§ To be done:
Identify every line in the records below that contains the word "Write", and reproduce each one.
—————
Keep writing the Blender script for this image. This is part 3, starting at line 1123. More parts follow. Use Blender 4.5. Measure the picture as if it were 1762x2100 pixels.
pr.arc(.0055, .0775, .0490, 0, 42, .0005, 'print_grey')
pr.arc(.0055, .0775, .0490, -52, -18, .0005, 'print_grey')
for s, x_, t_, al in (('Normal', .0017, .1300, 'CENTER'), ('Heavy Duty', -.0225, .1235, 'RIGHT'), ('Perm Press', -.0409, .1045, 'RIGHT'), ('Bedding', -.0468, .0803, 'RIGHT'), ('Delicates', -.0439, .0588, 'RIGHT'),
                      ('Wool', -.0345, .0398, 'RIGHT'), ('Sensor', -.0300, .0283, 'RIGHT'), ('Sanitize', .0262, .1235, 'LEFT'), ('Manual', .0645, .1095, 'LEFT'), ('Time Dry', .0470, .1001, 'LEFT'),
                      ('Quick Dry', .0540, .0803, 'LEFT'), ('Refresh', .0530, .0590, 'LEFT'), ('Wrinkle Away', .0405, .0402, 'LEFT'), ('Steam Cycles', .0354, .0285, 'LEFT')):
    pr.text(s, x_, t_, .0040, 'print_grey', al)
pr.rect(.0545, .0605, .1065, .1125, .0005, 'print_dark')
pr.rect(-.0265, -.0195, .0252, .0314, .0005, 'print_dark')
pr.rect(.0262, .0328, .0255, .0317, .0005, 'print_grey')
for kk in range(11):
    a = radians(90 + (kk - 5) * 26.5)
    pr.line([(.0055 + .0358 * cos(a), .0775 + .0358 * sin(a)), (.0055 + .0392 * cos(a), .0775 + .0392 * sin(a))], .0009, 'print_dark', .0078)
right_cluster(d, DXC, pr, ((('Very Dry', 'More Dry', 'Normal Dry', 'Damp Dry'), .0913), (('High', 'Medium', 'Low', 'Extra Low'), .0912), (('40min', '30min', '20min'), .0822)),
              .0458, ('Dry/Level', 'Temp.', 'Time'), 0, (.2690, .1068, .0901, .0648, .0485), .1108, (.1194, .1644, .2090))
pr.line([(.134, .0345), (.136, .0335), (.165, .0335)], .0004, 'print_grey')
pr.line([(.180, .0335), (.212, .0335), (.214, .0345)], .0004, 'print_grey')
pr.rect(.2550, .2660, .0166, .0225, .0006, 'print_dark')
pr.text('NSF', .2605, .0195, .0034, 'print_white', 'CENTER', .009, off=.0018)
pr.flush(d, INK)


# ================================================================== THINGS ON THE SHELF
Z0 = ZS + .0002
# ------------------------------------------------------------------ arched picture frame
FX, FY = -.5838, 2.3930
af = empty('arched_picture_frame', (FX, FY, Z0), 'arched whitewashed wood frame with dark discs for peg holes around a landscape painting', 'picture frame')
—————
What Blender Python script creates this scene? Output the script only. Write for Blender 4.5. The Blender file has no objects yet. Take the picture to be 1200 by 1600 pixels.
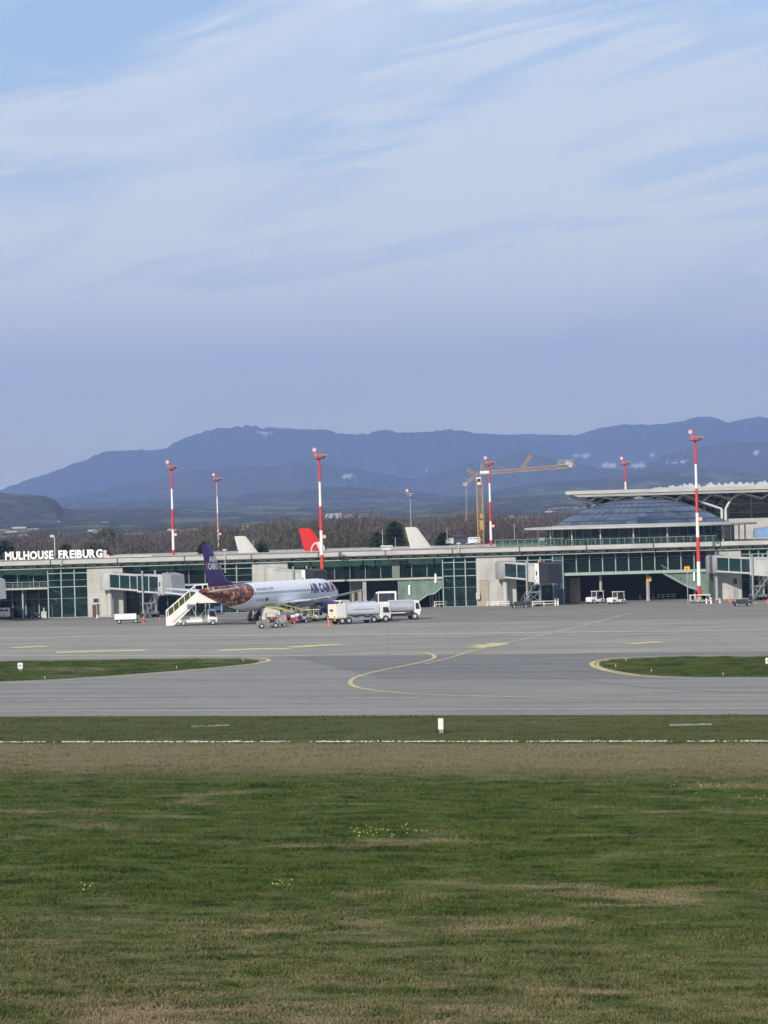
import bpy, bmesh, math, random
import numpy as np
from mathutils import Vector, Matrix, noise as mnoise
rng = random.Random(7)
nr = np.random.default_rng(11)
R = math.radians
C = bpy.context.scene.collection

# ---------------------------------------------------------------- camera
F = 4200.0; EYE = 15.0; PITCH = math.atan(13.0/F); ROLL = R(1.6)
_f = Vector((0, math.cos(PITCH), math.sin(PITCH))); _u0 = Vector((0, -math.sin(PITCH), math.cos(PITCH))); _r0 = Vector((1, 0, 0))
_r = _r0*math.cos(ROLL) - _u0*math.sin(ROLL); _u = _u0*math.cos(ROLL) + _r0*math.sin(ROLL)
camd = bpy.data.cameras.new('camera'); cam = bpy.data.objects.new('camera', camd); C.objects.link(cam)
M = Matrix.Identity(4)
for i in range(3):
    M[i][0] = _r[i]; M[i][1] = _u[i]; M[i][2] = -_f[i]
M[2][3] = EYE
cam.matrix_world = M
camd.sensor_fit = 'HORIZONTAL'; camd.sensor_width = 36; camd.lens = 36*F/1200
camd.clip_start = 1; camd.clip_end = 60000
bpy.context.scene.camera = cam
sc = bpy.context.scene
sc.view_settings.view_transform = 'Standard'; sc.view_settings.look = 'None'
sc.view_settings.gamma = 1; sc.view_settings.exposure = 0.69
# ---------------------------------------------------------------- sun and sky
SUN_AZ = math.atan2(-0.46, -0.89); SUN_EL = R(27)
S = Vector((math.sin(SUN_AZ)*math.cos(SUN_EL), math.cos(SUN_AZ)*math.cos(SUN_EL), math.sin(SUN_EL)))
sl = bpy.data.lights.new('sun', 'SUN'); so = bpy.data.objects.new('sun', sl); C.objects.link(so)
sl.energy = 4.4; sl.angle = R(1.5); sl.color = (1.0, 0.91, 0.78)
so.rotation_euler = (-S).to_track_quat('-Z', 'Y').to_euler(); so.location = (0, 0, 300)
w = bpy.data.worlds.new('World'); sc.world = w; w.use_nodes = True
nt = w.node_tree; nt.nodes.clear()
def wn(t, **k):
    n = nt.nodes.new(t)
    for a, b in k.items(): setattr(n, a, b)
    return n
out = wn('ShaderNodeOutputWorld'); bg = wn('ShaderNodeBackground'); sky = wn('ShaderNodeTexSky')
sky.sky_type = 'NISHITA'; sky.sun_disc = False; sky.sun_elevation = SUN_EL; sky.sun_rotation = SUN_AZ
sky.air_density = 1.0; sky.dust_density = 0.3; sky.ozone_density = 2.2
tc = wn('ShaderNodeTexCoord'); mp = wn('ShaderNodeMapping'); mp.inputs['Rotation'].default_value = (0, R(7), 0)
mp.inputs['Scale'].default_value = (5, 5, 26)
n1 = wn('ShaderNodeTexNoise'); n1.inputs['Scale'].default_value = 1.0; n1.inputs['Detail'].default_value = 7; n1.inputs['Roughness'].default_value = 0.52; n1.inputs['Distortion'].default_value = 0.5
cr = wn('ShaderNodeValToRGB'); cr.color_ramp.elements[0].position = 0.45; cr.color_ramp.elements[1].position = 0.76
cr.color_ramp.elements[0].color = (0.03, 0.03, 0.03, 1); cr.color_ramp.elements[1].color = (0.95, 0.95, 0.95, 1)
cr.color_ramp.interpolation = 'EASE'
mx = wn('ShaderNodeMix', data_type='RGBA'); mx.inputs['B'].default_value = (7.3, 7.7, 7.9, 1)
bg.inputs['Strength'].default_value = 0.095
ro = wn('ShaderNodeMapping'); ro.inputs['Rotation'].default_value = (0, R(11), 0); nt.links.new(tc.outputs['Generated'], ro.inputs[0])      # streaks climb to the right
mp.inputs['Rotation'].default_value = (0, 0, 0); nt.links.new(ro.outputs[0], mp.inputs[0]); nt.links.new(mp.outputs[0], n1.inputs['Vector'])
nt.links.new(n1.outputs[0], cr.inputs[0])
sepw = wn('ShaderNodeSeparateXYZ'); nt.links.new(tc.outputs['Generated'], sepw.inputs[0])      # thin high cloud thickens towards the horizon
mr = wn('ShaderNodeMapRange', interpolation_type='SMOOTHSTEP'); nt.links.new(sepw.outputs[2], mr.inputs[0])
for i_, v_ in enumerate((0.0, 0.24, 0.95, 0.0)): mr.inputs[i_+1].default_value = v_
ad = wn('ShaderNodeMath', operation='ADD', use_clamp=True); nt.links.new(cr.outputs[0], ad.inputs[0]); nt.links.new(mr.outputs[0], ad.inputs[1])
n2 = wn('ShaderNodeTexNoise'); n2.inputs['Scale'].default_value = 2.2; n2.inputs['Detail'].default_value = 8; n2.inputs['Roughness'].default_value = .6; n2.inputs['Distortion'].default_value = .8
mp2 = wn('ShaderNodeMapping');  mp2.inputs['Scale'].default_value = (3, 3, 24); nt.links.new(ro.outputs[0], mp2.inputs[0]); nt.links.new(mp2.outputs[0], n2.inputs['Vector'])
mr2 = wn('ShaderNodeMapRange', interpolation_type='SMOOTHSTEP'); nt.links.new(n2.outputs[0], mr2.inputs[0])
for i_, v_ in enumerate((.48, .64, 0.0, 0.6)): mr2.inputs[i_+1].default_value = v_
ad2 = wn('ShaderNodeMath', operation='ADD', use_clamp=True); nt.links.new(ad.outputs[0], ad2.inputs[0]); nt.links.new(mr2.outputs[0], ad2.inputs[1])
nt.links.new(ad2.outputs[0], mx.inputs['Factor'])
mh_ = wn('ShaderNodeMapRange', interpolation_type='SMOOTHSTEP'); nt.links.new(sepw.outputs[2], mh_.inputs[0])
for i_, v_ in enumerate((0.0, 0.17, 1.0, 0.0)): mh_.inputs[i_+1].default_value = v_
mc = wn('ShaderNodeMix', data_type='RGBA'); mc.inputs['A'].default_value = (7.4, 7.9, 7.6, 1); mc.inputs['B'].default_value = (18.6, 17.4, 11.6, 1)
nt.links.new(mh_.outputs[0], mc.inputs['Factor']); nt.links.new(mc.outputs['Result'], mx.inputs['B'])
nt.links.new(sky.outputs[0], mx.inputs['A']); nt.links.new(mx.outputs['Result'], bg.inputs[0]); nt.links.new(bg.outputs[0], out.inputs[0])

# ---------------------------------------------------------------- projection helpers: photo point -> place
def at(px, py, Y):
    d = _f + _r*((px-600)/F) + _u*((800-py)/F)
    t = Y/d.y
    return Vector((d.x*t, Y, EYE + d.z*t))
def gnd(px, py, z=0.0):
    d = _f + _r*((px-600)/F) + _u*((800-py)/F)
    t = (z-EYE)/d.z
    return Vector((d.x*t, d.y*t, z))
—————
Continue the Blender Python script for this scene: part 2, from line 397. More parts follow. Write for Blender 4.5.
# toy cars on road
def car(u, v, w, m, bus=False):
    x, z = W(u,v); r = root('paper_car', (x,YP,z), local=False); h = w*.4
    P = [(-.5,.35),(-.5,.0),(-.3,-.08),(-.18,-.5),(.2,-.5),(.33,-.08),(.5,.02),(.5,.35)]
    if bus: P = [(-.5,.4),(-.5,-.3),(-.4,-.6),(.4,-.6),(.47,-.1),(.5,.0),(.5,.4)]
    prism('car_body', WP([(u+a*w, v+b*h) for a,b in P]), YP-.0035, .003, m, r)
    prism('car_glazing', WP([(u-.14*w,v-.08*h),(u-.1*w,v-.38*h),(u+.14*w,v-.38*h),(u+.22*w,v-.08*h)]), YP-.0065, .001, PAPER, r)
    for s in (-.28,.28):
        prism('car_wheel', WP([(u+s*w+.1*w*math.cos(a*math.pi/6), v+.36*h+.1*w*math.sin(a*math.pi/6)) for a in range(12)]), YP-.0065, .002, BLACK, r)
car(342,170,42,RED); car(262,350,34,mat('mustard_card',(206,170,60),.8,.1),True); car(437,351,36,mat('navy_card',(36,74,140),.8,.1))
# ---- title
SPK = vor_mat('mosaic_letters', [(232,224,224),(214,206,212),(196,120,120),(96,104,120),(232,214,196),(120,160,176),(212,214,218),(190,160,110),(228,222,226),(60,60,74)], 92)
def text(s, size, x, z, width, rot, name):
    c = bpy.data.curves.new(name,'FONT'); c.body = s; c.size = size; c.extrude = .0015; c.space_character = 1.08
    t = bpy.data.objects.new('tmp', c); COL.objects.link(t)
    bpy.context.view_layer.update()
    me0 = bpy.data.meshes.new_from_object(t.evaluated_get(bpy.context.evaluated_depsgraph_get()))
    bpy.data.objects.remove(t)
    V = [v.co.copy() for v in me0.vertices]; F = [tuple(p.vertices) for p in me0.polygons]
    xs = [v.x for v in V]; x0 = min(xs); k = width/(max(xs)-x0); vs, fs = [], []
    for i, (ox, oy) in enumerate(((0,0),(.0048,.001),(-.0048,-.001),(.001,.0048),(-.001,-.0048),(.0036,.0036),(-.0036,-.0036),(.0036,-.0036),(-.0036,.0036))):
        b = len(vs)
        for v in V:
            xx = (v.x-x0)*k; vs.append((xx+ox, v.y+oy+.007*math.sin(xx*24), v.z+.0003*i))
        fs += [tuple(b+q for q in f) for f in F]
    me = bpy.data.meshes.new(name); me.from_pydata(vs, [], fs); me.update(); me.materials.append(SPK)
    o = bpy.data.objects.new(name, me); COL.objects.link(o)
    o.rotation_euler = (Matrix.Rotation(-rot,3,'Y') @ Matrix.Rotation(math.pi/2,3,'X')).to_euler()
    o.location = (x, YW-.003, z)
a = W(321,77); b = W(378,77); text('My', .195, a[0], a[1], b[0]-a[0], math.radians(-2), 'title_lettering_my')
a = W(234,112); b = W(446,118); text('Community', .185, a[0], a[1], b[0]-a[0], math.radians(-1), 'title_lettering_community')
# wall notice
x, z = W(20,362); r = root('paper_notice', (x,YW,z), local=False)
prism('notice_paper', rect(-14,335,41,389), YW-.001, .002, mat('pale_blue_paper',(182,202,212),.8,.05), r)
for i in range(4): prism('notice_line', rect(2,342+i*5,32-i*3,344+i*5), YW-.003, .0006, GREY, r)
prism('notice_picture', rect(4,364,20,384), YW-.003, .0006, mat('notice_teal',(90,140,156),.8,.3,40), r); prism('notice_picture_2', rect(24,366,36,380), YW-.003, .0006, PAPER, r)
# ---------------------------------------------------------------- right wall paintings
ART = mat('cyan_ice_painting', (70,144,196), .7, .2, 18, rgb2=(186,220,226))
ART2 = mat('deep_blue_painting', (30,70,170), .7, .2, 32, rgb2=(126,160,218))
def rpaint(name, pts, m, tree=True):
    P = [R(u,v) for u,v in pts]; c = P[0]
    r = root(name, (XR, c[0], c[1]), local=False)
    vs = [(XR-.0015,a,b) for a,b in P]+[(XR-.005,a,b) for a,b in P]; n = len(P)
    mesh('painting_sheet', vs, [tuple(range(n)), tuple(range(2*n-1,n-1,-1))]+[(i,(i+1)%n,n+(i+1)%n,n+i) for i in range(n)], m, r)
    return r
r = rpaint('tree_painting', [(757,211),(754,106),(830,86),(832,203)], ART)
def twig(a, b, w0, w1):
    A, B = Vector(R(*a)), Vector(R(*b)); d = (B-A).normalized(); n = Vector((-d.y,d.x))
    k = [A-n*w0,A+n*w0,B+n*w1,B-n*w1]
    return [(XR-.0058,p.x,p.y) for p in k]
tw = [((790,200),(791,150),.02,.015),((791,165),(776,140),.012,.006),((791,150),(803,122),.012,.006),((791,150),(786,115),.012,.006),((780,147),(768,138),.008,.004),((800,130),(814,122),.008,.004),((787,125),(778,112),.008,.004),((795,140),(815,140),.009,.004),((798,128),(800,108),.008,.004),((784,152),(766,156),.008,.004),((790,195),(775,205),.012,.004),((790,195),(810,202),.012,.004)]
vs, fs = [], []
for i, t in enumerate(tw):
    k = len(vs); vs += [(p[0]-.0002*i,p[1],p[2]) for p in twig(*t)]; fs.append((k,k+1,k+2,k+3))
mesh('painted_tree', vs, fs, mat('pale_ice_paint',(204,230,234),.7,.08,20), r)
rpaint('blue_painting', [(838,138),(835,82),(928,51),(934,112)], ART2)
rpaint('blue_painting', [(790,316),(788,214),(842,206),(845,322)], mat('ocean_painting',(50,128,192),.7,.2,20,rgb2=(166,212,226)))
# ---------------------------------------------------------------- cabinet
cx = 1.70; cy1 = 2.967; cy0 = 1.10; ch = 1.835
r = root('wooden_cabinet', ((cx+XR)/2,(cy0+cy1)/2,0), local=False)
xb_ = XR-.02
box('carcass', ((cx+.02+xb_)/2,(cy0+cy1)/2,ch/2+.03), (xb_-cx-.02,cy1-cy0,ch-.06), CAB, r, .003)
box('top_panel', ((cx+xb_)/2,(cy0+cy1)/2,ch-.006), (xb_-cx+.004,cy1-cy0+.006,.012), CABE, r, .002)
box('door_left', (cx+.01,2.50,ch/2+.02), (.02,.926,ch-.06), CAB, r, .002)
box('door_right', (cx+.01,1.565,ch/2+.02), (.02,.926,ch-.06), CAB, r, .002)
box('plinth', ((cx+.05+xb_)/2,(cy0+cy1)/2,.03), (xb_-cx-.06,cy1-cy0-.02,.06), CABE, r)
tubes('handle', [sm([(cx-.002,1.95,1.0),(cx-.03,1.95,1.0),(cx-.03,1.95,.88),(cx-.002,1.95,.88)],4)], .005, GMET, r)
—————
§ Result of the exercise:
What Blender Python script creates this scene? Output the script only. Write for Blender 4.5. The Blender file has no objects yet. Take the picture to be 1200 by 1600 pixels.
Continue the Blender Python script for this scene: part 2, from line 397. More parts follow. Write for Blender 4.5.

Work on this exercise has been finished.